-- BEGIN --
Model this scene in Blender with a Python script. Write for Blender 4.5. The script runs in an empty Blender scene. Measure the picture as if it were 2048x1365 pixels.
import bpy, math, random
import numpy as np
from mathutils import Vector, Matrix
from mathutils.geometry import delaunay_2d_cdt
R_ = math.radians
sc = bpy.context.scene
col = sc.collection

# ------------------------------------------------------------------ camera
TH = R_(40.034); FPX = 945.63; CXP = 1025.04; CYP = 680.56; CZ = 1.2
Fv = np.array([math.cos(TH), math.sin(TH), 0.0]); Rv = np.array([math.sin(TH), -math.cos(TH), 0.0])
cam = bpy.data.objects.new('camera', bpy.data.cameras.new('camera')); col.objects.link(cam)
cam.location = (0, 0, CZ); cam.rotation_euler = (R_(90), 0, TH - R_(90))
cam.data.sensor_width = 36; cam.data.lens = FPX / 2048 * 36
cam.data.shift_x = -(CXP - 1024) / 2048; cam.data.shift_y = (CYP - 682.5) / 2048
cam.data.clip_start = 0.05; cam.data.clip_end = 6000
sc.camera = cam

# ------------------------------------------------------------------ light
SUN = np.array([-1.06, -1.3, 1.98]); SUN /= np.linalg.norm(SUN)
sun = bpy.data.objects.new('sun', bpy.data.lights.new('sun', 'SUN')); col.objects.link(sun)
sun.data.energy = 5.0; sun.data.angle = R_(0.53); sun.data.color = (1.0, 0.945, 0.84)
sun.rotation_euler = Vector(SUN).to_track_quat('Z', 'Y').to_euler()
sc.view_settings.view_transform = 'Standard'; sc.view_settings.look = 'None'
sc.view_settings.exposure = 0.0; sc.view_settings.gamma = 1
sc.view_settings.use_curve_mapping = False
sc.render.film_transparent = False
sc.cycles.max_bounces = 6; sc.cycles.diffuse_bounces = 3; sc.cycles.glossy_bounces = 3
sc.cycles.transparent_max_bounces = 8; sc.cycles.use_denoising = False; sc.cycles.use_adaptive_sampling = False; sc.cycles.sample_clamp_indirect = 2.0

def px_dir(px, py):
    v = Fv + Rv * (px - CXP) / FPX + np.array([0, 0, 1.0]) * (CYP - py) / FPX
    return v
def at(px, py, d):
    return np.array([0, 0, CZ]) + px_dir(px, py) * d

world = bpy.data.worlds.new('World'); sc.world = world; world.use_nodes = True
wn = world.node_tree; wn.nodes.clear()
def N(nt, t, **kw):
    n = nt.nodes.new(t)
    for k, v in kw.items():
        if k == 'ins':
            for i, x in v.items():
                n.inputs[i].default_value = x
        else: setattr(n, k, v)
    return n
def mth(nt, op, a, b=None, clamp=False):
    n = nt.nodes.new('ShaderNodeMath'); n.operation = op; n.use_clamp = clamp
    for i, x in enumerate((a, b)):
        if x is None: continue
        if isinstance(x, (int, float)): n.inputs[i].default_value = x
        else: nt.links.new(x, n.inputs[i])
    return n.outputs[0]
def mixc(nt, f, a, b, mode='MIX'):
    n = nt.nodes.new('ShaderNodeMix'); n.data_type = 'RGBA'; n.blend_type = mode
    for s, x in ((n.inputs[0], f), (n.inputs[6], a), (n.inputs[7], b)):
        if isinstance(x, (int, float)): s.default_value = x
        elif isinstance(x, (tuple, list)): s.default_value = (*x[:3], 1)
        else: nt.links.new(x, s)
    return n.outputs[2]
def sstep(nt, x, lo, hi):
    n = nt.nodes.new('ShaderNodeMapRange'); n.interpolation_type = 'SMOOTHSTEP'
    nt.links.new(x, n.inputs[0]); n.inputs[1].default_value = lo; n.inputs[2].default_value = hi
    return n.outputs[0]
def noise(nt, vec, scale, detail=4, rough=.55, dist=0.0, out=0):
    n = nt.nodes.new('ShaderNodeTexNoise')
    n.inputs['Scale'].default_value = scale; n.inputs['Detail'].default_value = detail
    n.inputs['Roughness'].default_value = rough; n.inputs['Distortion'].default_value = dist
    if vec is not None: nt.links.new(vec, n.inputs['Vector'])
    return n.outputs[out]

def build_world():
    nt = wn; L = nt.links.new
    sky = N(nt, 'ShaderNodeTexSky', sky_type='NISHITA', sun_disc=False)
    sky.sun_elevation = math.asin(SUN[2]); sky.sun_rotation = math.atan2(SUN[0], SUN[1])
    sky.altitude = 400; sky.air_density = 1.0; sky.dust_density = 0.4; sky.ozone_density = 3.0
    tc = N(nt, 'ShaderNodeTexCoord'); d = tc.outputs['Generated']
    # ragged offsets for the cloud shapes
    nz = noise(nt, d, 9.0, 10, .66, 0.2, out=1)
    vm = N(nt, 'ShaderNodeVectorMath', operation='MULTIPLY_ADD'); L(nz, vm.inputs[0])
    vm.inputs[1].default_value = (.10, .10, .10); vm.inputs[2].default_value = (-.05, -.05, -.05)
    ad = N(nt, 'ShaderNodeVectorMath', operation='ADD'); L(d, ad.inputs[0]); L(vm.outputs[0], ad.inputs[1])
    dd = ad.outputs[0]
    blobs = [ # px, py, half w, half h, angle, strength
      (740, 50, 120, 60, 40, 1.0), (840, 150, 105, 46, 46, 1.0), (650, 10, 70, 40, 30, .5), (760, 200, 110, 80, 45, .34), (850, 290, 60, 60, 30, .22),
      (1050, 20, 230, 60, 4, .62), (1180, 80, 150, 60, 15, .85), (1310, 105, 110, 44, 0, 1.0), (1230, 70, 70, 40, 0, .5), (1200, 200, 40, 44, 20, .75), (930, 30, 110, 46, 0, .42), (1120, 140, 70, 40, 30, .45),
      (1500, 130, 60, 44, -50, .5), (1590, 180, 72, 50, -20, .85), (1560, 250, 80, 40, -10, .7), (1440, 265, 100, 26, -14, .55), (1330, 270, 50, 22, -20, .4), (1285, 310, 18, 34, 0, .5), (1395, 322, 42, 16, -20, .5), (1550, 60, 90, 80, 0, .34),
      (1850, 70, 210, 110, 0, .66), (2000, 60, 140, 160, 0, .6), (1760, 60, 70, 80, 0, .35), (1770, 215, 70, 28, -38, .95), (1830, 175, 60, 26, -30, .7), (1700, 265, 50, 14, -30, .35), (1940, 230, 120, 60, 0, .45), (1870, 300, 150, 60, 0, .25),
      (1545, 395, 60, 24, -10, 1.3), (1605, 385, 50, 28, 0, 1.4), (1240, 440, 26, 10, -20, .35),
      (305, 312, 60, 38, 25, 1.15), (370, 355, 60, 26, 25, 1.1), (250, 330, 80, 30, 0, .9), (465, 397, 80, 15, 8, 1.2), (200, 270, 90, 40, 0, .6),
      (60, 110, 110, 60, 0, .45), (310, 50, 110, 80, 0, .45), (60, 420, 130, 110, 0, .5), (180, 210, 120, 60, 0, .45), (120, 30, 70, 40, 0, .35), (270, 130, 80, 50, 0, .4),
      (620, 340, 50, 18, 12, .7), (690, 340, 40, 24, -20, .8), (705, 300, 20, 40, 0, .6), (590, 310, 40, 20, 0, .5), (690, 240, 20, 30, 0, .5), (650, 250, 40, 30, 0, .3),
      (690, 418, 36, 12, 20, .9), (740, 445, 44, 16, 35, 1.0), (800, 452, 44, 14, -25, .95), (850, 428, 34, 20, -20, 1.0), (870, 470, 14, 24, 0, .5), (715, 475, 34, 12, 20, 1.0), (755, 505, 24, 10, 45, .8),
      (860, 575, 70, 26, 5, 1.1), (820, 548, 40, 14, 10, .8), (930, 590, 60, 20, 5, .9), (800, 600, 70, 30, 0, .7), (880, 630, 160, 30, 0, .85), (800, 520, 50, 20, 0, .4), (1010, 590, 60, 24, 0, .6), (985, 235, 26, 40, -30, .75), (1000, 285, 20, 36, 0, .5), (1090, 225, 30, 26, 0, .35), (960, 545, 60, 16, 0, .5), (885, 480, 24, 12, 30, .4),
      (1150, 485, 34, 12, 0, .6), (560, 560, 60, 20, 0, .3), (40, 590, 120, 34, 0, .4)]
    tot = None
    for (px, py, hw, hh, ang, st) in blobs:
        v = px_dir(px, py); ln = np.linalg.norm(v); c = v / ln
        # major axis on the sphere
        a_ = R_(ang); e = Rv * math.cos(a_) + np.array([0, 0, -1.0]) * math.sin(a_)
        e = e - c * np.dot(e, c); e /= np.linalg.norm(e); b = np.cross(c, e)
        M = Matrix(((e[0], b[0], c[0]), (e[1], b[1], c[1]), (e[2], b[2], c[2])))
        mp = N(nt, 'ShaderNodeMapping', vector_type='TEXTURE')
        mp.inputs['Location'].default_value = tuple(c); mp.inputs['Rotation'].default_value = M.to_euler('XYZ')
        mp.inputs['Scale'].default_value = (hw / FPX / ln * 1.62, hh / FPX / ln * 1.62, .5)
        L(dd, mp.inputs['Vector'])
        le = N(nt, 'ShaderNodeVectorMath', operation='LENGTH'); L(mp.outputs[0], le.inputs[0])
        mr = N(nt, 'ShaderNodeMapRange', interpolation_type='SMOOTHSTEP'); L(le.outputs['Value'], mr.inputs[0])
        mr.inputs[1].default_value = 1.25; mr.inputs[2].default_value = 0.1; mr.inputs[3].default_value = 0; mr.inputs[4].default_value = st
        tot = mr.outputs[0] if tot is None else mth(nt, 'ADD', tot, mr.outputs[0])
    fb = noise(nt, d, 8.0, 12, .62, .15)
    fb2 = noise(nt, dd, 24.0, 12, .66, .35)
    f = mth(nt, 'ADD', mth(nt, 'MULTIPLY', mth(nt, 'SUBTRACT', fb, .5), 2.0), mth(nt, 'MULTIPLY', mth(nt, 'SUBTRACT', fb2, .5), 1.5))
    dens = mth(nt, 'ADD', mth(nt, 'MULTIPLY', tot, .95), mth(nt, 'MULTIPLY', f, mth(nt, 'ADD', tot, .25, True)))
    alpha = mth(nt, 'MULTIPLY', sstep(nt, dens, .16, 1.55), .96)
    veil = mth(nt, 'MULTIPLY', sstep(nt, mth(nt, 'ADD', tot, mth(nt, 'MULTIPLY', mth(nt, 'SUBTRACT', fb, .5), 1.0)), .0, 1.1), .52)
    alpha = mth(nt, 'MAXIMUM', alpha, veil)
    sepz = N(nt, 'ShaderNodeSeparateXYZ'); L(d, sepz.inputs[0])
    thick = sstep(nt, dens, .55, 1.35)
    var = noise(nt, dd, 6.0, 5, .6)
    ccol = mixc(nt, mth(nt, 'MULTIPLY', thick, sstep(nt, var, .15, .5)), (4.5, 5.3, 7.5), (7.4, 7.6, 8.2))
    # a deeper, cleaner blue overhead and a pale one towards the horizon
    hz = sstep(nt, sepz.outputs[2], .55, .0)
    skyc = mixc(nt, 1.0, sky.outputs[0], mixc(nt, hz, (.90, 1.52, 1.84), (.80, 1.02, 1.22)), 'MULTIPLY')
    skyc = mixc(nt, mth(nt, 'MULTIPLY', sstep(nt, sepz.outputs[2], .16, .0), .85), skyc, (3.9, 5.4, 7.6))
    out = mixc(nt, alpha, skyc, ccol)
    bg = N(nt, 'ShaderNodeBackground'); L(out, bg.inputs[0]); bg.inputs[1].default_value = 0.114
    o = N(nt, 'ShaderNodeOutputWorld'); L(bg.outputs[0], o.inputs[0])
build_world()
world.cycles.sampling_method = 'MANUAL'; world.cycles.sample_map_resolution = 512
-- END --
(PROMPT) Give again, word for word, the lines of the listing, starting at its first line and ending with the line containing "col = sc.collection".

(EXERCISE SOLUTION)
Model this scene in Blender with a Python script. Write for Blender 4.5. The script runs in an empty Blender scene. Measure the picture as if it were 2048x1365 pixels.
import bpy, math, random
import numpy as np
from mathutils import Vector, Matrix
from mathutils.geometry import delaunay_2d_cdt
R_ = math.radians
sc = bpy.context.scene
col = sc.collection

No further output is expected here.